* _Stated exercise_: Give the data a second time, exactly and in full.

* _Available data_:
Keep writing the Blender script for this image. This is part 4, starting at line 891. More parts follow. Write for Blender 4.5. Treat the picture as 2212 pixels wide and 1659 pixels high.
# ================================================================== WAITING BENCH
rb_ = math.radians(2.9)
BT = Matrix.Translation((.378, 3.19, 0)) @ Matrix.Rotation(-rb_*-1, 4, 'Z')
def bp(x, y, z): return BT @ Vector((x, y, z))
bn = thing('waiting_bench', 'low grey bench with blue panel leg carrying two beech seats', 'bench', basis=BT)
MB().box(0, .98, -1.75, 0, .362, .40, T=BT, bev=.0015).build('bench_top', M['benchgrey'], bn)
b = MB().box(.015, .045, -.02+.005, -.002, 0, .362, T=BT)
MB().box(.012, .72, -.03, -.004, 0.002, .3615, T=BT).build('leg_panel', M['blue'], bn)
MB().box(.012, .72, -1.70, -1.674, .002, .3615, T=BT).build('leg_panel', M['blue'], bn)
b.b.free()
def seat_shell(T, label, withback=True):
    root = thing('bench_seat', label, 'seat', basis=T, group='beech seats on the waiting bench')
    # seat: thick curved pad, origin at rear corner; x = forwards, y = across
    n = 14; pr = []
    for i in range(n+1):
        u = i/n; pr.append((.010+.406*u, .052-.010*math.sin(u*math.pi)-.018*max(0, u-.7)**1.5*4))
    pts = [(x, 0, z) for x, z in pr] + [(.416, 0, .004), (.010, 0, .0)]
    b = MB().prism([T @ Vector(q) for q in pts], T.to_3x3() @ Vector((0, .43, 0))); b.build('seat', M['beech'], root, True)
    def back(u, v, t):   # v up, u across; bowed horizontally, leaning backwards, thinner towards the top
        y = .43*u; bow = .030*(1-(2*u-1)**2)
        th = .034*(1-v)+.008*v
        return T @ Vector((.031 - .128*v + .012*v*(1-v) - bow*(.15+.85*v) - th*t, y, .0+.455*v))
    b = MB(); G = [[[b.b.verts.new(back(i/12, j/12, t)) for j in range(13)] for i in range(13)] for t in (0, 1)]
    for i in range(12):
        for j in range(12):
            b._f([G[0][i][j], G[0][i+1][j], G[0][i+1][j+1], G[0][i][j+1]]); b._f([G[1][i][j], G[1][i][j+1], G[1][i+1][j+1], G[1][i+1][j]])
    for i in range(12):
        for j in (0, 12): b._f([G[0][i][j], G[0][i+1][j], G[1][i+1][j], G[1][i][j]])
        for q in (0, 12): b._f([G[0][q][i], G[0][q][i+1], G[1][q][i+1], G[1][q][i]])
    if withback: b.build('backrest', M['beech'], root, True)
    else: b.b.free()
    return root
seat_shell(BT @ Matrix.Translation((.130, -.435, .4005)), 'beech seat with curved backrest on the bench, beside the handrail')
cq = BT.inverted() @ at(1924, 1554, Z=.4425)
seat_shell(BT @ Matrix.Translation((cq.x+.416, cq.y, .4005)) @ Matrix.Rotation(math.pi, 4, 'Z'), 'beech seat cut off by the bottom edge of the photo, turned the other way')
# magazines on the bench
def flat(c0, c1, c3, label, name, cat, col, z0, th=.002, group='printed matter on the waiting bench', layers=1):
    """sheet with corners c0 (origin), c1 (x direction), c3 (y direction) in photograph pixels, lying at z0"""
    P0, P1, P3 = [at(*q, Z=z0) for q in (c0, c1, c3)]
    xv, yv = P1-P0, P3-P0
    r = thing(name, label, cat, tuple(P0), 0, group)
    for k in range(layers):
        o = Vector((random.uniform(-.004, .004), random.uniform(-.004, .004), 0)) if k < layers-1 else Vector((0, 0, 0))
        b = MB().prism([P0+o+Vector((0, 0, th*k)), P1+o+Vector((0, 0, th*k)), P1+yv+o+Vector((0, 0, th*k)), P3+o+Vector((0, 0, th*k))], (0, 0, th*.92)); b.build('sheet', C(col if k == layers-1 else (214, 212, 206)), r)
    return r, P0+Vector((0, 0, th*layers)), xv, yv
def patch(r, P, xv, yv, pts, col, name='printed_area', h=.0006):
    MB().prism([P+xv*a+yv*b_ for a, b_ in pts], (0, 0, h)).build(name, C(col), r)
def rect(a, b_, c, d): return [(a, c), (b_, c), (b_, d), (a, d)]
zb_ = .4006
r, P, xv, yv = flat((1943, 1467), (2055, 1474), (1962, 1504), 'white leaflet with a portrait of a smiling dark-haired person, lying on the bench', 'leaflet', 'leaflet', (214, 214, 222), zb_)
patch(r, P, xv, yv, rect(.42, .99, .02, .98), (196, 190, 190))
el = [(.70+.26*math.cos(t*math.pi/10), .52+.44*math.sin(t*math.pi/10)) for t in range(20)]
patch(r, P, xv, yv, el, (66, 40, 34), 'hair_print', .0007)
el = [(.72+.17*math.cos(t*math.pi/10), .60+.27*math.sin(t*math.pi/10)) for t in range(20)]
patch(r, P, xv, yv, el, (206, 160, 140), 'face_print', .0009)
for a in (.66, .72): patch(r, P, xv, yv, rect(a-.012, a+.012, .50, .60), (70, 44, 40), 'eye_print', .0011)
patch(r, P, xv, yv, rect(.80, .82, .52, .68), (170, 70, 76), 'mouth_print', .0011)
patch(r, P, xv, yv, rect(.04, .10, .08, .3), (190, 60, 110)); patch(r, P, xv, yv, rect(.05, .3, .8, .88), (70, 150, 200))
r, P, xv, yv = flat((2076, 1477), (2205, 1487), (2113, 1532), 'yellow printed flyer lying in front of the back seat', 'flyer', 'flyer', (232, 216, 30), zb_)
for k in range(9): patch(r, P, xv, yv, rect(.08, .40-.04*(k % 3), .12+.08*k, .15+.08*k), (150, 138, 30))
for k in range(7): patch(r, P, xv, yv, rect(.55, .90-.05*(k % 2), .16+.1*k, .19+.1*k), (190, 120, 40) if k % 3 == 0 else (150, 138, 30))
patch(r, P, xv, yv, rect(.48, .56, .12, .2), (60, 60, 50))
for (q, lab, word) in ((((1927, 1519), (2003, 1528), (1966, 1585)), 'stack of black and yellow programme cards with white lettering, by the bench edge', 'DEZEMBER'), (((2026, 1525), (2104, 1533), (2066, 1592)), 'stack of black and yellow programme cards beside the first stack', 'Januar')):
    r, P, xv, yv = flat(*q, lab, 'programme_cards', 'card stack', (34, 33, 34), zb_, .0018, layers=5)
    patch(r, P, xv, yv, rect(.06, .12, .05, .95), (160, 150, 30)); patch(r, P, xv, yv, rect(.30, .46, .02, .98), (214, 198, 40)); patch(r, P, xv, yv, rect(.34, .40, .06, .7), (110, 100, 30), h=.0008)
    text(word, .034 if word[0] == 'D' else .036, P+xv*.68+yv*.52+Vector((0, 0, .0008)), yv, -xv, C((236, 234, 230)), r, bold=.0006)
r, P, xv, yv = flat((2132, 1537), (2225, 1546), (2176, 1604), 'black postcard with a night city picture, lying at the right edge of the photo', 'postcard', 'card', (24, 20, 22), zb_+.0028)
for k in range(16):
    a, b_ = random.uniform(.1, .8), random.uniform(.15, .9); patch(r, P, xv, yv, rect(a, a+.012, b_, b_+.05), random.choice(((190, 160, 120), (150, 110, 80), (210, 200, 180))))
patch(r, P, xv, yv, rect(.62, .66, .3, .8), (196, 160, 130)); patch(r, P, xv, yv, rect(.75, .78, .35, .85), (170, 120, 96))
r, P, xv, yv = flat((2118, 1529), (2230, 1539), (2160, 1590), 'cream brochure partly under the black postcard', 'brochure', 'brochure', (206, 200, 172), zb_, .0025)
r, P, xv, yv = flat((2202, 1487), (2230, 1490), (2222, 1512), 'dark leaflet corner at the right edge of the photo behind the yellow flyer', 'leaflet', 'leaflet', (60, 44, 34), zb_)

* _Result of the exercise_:
Keep writing the Blender script for this image. This is part 4, starting at line 891. More parts follow. Write for Blender 4.5. Treat the picture as 2212 pixels wide and 1659 pixels high.
# ================================================================== WAITING BENCH
rb_ = math.radians(2.9)
BT = Matrix.Translation((.378, 3.19, 0)) @ Matrix.Rotation(-rb_*-1, 4, 'Z')
def bp(x, y, z): return BT @ Vector((x, y, z))
bn = thing('waiting_bench', 'low grey bench with blue panel leg carrying two beech seats', 'bench', basis=BT)
MB().box(0, .98, -1.75, 0, .362, .40, T=BT, bev=.0015).build('bench_top', M['benchgrey'], bn)
b = MB().box(.015, .045, -.02+.005, -.002, 0, .362, T=BT)
MB().box(.012, .72, -.03, -.004, 0.002, .3615, T=BT).build('leg_panel', M['blue'], bn)
MB().box(.012, .72, -1.70, -1.674, .002, .3615, T=BT).build('leg_panel', M['blue'], bn)
b.b.free()
def seat_shell(T, label, withback=True):
    root = thing('bench_seat', label, 'seat', basis=T, group='beech seats on the waiting bench')
    # seat: thick curved pad, origin at rear corner; x = forwards, y = across
    n = 14; pr = []
    for i in range(n+1):
        u = i/n; pr.append((.010+.406*u, .052-.010*math.sin(u*math.pi)-.018*max(0, u-.7)**1.5*4))
    pts = [(x, 0, z) for x, z in pr] + [(.416, 0, .004), (.010, 0, .0)]
    b = MB().prism([T @ Vector(q) for q in pts], T.to_3x3() @ Vector((0, .43, 0))); b.build('seat', M['beech'], root, True)
    def back(u, v, t):   # v up, u across; bowed horizontally, leaning backwards, thinner towards the top
        y = .43*u; bow = .030*(1-(2*u-1)**2)
        th = .034*(1-v)+.008*v
        return T @ Vector((.031 - .128*v + .012*v*(1-v) - bow*(.15+.85*v) - th*t, y, .0+.455*v))
    b = MB(); G = [[[b.b.verts.new(back(i/12, j/12, t)) for j in range(13)] for i in range(13)] for t in (0, 1)]
    for i in range(12):
        for j in range(12):
            b._f([G[0][i][j], G[0][i+1][j], G[0][i+1][j+1], G[0][i][j+1]]); b._f([G[1][i][j], G[1][i][j+1], G[1][i+1][j+1], G[1][i+1][j]])
    for i in range(12):
        for j in (0, 12): b._f([G[0][i][j], G[0][i+1][j], G[1][i+1][j], G[1][i][j]])
        for q in (0, 12): b._f([G[0][q][i], G[0][q][i+1], G[1][q][i+1], G[1][q][i]])
    if withback: b.build('backrest', M['beech'], root, True)
    else: b.b.free()
    return root
seat_shell(BT @ Matrix.Translation((.130, -.435, .4005)), 'beech seat with curved backrest on the bench, beside the handrail')
cq = BT.inverted() @ at(1924, 1554, Z=.4425)
seat_shell(BT @ Matrix.Translation((cq.x+.416, cq.y, .4005)) @ Matrix.Rotation(math.pi, 4, 'Z'), 'beech seat cut off by the bottom edge of the photo, turned the other way')
# magazines on the bench
def flat(c0, c1, c3, label, name, cat, col, z0, th=.002, group='printed matter on the waiting bench', layers=1):
    """sheet with corners c0 (origin), c1 (x direction), c3 (y direction) in photograph pixels, lying at z0"""
    P0, P1, P3 = [at(*q, Z=z0) for q in (c0, c1, c3)]
    xv, yv = P1-P0, P3-P0
    r = thing(name, label, cat, tuple(P0), 0, group)
    for k in range(layers):
        o = Vector((random.uniform(-.004, .004), random.uniform(-.004, .004), 0)) if k < layers-1 else Vector((0, 0, 0))
        b = MB().prism([P0+o+Vector((0, 0, th*k)), P1+o+Vector((0, 0, th*k)), P1+yv+o+Vector((0, 0, th*k)), P3+o+Vector((0, 0, th*k))], (0, 0, th*.92)); b.build('sheet', C(col if k == layers-1 else (214, 212, 206)), r)
    return r, P0+Vector((0, 0, th*layers)), xv, yv
def patch(r, P, xv, yv, pts, col, name='printed_area', h=.0006):
    MB().prism([P+xv*a+yv*b_ for a, b_ in pts], (0, 0, h)).build(name, C(col), r)
def rect(a, b_, c, d): return [(a, c), (b_, c), (b_, d), (a, d)]
zb_ = .4006
r, P, xv, yv = flat((1943, 1467), (2055, 1474), (1962, 1504), 'white leaflet with a portrait of a smiling dark-haired person, lying on the bench', 'leaflet', 'leaflet', (214, 214, 222), zb_)
patch(r, P, xv, yv, rect(.42, .99, .02, .98), (196, 190, 190))
el = [(.70+.26*math.cos(t*math.pi/10), .52+.44*math.sin(t*math.pi/10)) for t in range(20)]
patch(r, P, xv, yv, el, (66, 40, 34), 'hair_print', .0007)
el = [(.72+.17*math.cos(t*math.pi/10), .60+.27*math.sin(t*math.pi/10)) for t in range(20)]
patch(r, P, xv, yv, el, (206, 160, 140), 'face_print', .0009)
for a in (.66, .72): patch(r, P, xv, yv, rect(a-.012, a+.012, .50, .60), (70, 44, 40), 'eye_print', .0011)
patch(r, P, xv, yv, rect(.80, .82, .52, .68), (170, 70, 76), 'mouth_print', .0011)
patch(r, P, xv, yv, rect(.04, .10, .08, .3), (190, 60, 110)); patch(r, P, xv, yv, rect(.05, .3, .8, .88), (70, 150, 200))
r, P, xv, yv = flat((2076, 1477), (2205, 1487), (2113, 1532), 'yellow printed flyer lying in front of the back seat', 'flyer', 'flyer', (232, 216, 30), zb_)
for k in range(9): patch(r, P, xv, yv, rect(.08, .40-.04*(k % 3), .12+.08*k, .15+.08*k), (150, 138, 30))
for k in range(7): patch(r, P, xv, yv, rect(.55, .90-.05*(k % 2), .16+.1*k, .19+.1*k), (190, 120, 40) if k % 3 == 0 else (150, 138, 30))
patch(r, P, xv, yv, rect(.48, .56, .12, .2), (60, 60, 50))
for (q, lab, word) in ((((1927, 1519), (2003, 1528), (1966, 1585)), 'stack of black and yellow programme cards with white lettering, by the bench edge', 'DEZEMBER'), (((2026, 1525), (2104, 1533), (2066, 1592)), 'stack of black and yellow programme cards beside the first stack', 'Januar')):
    r, P, xv, yv = flat(*q, lab, 'programme_cards', 'card stack', (34, 33, 34), zb_, .0018, layers=5)
    patch(r, P, xv, yv, rect(.06, .12, .05, .95), (160, 150, 30)); patch(r, P, xv, yv, rect(.30, .46, .02, .98), (214, 198, 40)); patch(r, P, xv, yv, rect(.34, .40, .06, .7), (110, 100, 30), h=.0008)
    text(word, .034 if word[0] == 'D' else .036, P+xv*.68+yv*.52+Vector((0, 0, .0008)), yv, -xv, C((236, 234, 230)), r, bold=.0006)
r, P, xv, yv = flat((2132, 1537), (2225, 1546), (2176, 1604), 'black postcard with a night city picture, lying at the right edge of the photo', 'postcard', 'card', (24, 20, 22), zb_+.0028)
for k in range(16):
    a, b_ = random.uniform(.1, .8), random.uniform(.15, .9); patch(r, P, xv, yv, rect(a, a+.012, b_, b_+.05), random.choice(((190, 160, 120), (150, 110, 80), (210, 200, 180))))
patch(r, P, xv, yv, rect(.62, .66, .3, .8), (196, 160, 130)); patch(r, P, xv, yv, rect(.75, .78, .35, .85), (170, 120, 96))
r, P, xv, yv = flat((2118, 1529), (2230, 1539), (2160, 1590), 'cream brochure partly under the black postcard', 'brochure', 'brochure', (206, 200, 172), zb_, .0025)
r, P, xv, yv = flat((2202, 1487), (2230, 1490), (2222, 1512), 'dark leaflet corner at the right edge of the photo behind the yellow flyer', 'leaflet', 'leaflet', (60, 44, 34), zb_)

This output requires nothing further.